→ What is needed:
Starting at the first line of the listing below, retype each line up to and including the one that contains "tag(cab, 'long low". Leave pictures out.
## Start Dataset excerpt
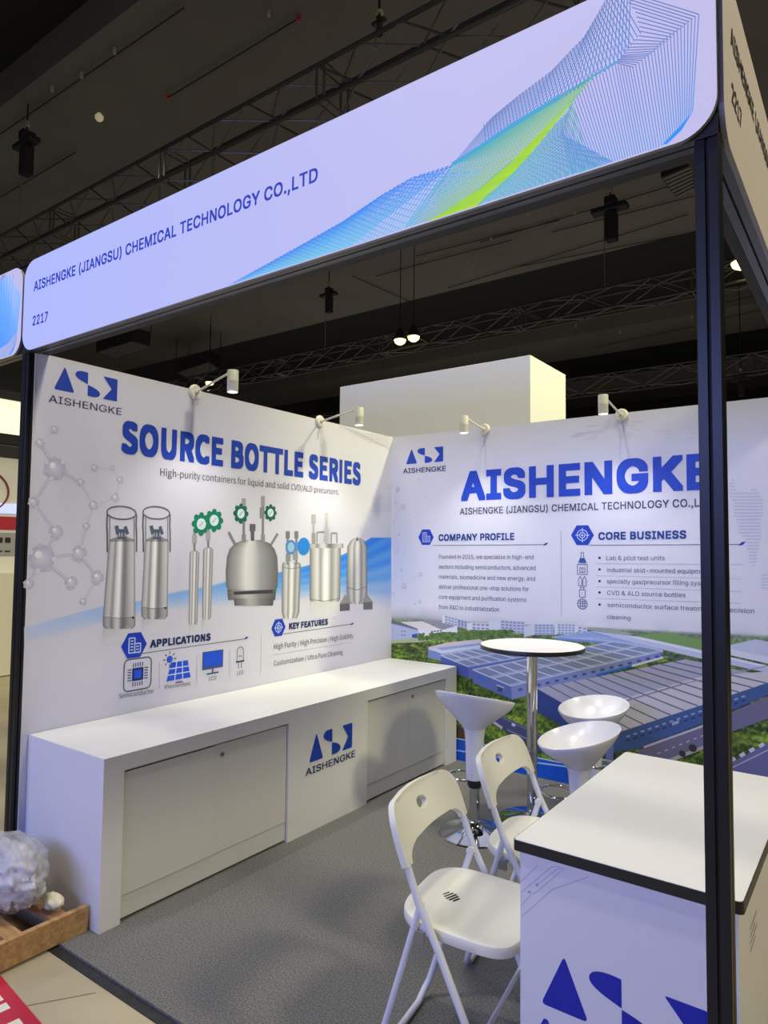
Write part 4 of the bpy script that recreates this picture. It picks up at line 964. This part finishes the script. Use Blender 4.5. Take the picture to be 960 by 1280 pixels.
cb('plinth', 0.585, 0.603, 0.130, 1.124, 0.012, 0.104, M_door, .001); cb('plinth', 0.585, 0.603, 1.833, 2.781, 0.012, 0.104, M_door, .001)
def cdoor(y0, y1, locky, x=0.606, z1=0.622):
    d = cb('door', x-0.016, x, y0, y1, 0.107, z1, M_door, .0012)
    if locky is not None:
        l = MB().lathe([(.011, 0), (.011, .004), (.008, .006), (.0, .006)], 16, (x-ox, locky-oy, 0.572), 'x').make('lock', mat('lock_metal', (150, 148, 140), .3, .9), d, True)
        MB().box(x-ox+.0055, x-ox+.0068, locky-oy-.0012, locky-oy+.0012, .567, .577).make('keyhole', M_groove, d)
cdoor(0.130, 0.628, None, 0.610, 0.620); cdoor(0.630, 1.124, 0.672, 0.606, 0.622); cdoor(1.833, 2.305, None); cdoor(2.307, 2.781, 2.352)
q0 = uv('cab', 386.5, 948.5); q1 = uv('cab', 439.5, 904); lg = logo('cab', uv('cab', 386.5, 945)[0], uv('cab', 440, 930)[0], uv('cab', 440, 934)[1], uv('cab', 440, 903)[1], M_head, None, .0006)
lg.parent = cab; lg.location = (-ox, -oy, 0)
lt = letters('cab', 'AISHENGKE', (382, 970.5), (444, 945.5), 961.5, M_navy, None, F_INTER, 0.012, 0.0006); lt.parent = cab; lt.location = (-ox, -oy, 0)
tag(cab, 'long low white storage counter with recessed doors under the printed left wall', 'counter')

# ================================================================== WHITE DESK AT RIGHT
HX0, HX1, HY0, HY1, HT = 2.369, 2.957, 0.205, 1.268, 0.762
dk_ = empty('reception_desk', (HX0, HY0, 0))
def db(name, x0, x1, y0, y1, z0, z1, m_, bev=0.0): return box(name, x0-HX0, x1-HX0, y0-HY0, y1-HY0, z0, z1, m_, dk_, bev)
def slab(name, x0, x1, y0, y1, z0, z1, r, m_, n=6):
    P = [(x1-r+r*math.cos(R(-90+90*k/n)), y0+r+r*math.sin(R(-90+90*k/n))) for k in range(n+1)]+[(x1-r+r*math.cos(R(90*k/n)), y1-r+r*math.sin(R(90*k/n))) for k in range(n+1)]+[(x0+r+r*math.cos(R(90+90*k/n)), y1-r+r*math.sin(R(90+90*k/n))) for k in range(n+1)]+[(x0+r+r*math.cos(R(180+90*k/n)), y0+r+r*math.sin(R(180+90*k/n))) for k in range(n+1)]
    N = len(P); return link(name, [(x-HX0, y-HY0, z0) for x, y in P]+[(x-HX0, y-HY0, z1) for x, y in P], [tuple(range(N))[::-1], tuple(range(N, 2*N))]+[(i, (i+1) % N, N+(i+1) % N, N+i) for i in range(N)], m_, dk_)
slab('edge_band', HX0, HX1, HY0, HY1, HT-0.030, HT-0.0012, .014, M_edge)
slab('top', HX0+.0025, HX1-.0025, HY0+.0025, HY1-.0025, HT-0.0012, HT, .012, M_top)
db('body', HX0+.012, HX1-.020, HY0+.027, HY1-.02, 0.0, HT-0.030, mat('desk_film', (226, 224, 228), .4))
for (x, y) in ((HX1-.021, HY0+.03),): db('corner_trim', x-.002, x+.006, y-.006, y+.004, 0, HT-.031, M_lampw)
PLANES['desk'] = (1, HY0+.027, -1, 0); PLANES['deskside'] = (0, HX1-.020, 1, 1)
def on_desk(o): o.parent = dk_; o.location = (-HX0, -HY0, 0); return o
b0 = uv('desk', 676.5, 1256); b1 = uv('desk', 735.5, 1276)
tw_ = (b1[0]-b0[0])/0.31; ht = uv('desk', 705, 1195)[1]-(b0[1]+b1[1])/2
on_desk(logo('desk', b0[0], b0[0]+tw_, (b0[1]+b1[1])/2, (b0[1]+b1[1])/2+ht/1.03, M_dblue, None, .0006))
V_, F_ = text_mesh('AISHENGKE', F_INTER, 0.012, 4); vb = b0[1]-ht*0.52
on_desk(uvletters('desk', 'AISHENGKE', b0[0]-0.03*tw_, b0[0]+1.06*tw_, vb, ht*0.30, M_dblue, None, 0.012, 0.0006))
tk = Print('desk', 0.0005); 
for pts in [[(651, 1102), (668, 1086), (672, 1082)], [(651, 1116), (690, 1083), (700, 1084)], [(671, 1106), (697, 1086), (704, 1085)], [(662, 1115), (666, 1117), (672, 1114), (700, 1090), (706, 1086)], [(651, 1132), (664, 1118)], [(652, 1146), (690, 1112), (736, 1096)]]: tk.path(pts, .0016, (176, 176, 206))
tk.disc((671, 1106), .004, (156, 156, 196), n=8); tk.disc((661.5, 1115), .004, (156, 156, 196), n=8); on_desk(tk.make('printed_tracks', None))
# small caption and smudged print block on the desk's right side (its square code is left out)
sd = Print('deskside', 0.0005); u_, v_ = uv('deskside', 944, 1180)
for k in range(4): sd.uvline((HY0+.22, .60-k*.018), (HY0+.22+.12-.03*(k % 2), .60-k*.018), .005, (140, 132, 124))
on_desk(sd.make('printed_caption', None))
tag(dk_, 'white desk with black-edged top and blue emblem standing behind the right post', 'desk')

# ================================================================== CARPET, TAPE
cp = box('carpet', -0.04, 3.02, -0.098, D+0.0, -0.012, 0.0, M_carpet); cp.name = 'carpet'; tag(cp, 'grey needle-felt carpet covering the whole stand floor', 'carpet')
tp = box('floor_tape', 0.40, 3.1, -0.140, -0.099, -0.0119, -0.0085, M_tape); tag(tp, 'black tape strip along the front edge of the grey carpet', 'tape')
ta = MB(); a = at(70, 1166, 2, -0.0119); b = at(-40, 1232, 2, -0.0119)
ta.bar(a+np.array([0, 0, .001]), b+np.array([0, 0, .001]), 0.055, 0.002); t_ = ta.make('floor_tape', mat('faded_floor_tape', (84, 82, 80), .6)); tag(t_, 'faded dark tape strip running out under the wooden pallet', 'tape')

# ================================================================== SPOT LAMPS ON THE WALL TOPS
def spot_lamp(base, head, nrm, label, power, cable):
    root = empty('spot_lamp', base); B = Vector(base); Hd = Vector(head)-B; n = Vector(nrm)
    ax = 'x' if abs(n.x) > .5 else 'y'; s = n.x+n.y
    MB().lathe([(.001, 0), (.043, 0), (.043, .012*s), (.036, .020*s), (.001, .020*s)], 24, (0, 0, 0), ax, False, False).make('base_plate', M_lampw, root, True)
    MB().lathe([(.012, .020*s), (.012, .034*s), (.001, .034*s)], 14, (0, 0, 0), ax, False, False).make('base_boss', M_lampw, root, True)
    MB().box(-.012 if ax == 'y' else -.05, .012 if ax == 'y' else .0, -.05 if ax == 'y' and s < 0 else (-.012 if ax == 'x' else 0), (.012 if ax == 'x' else .05) if not (ax == 'y' and s < 0) else 0, -.002, .004).make('clip', M_lampw, root)
    tip = Hd+Vector((0, 0, .055))-n*.026
    MB().tube([n*.028, tip], .0065, 10).make('arm', M_lampw, root, True)
    pr_ = [(.0, .062), (.030, .062), (.031, .058), (.031, .0)]
    for k in range(8): pr_ += [(.0275, -.002-k*.006), (.031, -.003-k*.006), (.031, -.005-k*.006)]
    pr_ += [(.029, -.052), (.029, -.060)]
    MB().lathe(pr_, 28, tuple(Hd), 'z', False, False).make('head', M_lampw, root, True)
    MB().lathe([(.0, -.056), (.0285, -.057)], 24, tuple(Hd), 'z', False, False).make('lens', mat('spot_lens', (255, 252, 240), .3, emit=((255, 252, 240), 3.5)), root)
    MB().tube(cable, .0016, 5).make('cable', mat('grey_cable', (176, 174, 176), .5), root)
    tag(root, label, 'lamp', 'small white spot lamps clipped to the top of the stand walls')
    light('SPOT', 'spot_lamp_light', tuple(B+Hd+Vector((0, 0, -.062))), power, (1.0, 0.97, 0.90), tuple(B+Hd+Vector((0, 0, -2))-n*.12), spot_size=R(112), spot_blend=0.9, shadow_soft_size=0.028)
SP = 26
def lamp_left(y, zh, yh, label, p):
    spot_lamp((0.001, y, 2.487), (0.35, yh, zh), (1, 0, 0), label, p, [(.012, 0, -.03), (.003, -.012, -.10), (.002, -.016, -.13)])
ha = at(291, 477, 0, 0.35); lamp_left(0.931, ha[2], ha[1], 'white spot lamp on the left wall top above the word source', SP)
hb = at(449, 521, 0, 0.35); lamp_left(2.034, hb[2], hb[1], 'white spot lamp on the left wall top nearer the back corner', SP)
hc = at(580, 531, 1, D-0.36); spot_lamp((0.845, D-.001, 2.484), tuple(hc), (0, -1, 0), 'white spot lamp on the back wall top in front of the white tower', SP, [(0, -.012, -.03), (-.01, -.003, -.10), (-.014, -.002, -.13)])
hd = at(754, 506, 1, D-0.36); spot_lamp((1.861, D-.001, 2.484), tuple(hd), (0, -1, 0), 'white spot lamp on the back wall top right of the white tower', SP, [(0, -.012, -.03), (.01, -.003, -.10), (.014, -.002, -.13)])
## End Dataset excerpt
→ Result:
Write part 4 of the bpy script that recreates this picture. It picks up at line 964. This part finishes the script. Use Blender 4.5. Take the picture to be 960 by 1280 pixels.
cb('plinth', 0.585, 0.603, 0.130, 1.124, 0.012, 0.104, M_door, .001); cb('plinth', 0.585, 0.603, 1.833, 2.781, 0.012, 0.104, M_door, .001)
def cdoor(y0, y1, locky, x=0.606, z1=0.622):
    d = cb('door', x-0.016, x, y0, y1, 0.107, z1, M_door, .0012)
    if locky is not None:
        l = MB().lathe([(.011, 0), (.011, .004), (.008, .006), (.0, .006)], 16, (x-ox, locky-oy, 0.572), 'x').make('lock', mat('lock_metal', (150, 148, 140), .3, .9), d, True)
        MB().box(x-ox+.0055, x-ox+.0068, locky-oy-.0012, locky-oy+.0012, .567, .577).make('keyhole', M_groove, d)
cdoor(0.130, 0.628, None, 0.610, 0.620); cdoor(0.630, 1.124, 0.672, 0.606, 0.622); cdoor(1.833, 2.305, None); cdoor(2.307, 2.781, 2.352)
q0 = uv('cab', 386.5, 948.5); q1 = uv('cab', 439.5, 904); lg = logo('cab', uv('cab', 386.5, 945)[0], uv('cab', 440, 930)[0], uv('cab', 440, 934)[1], uv('cab', 440, 903)[1], M_head, None, .0006)
lg.parent = cab; lg.location = (-ox, -oy, 0)
lt = letters('cab', 'AISHENGKE', (382, 970.5), (444, 945.5), 961.5, M_navy, None, F_INTER, 0.012, 0.0006); lt.parent = cab; lt.location = (-ox, -oy, 0)
tag(cab, 'long low white storage counter with recessed doors under the printed left wall', 'counter')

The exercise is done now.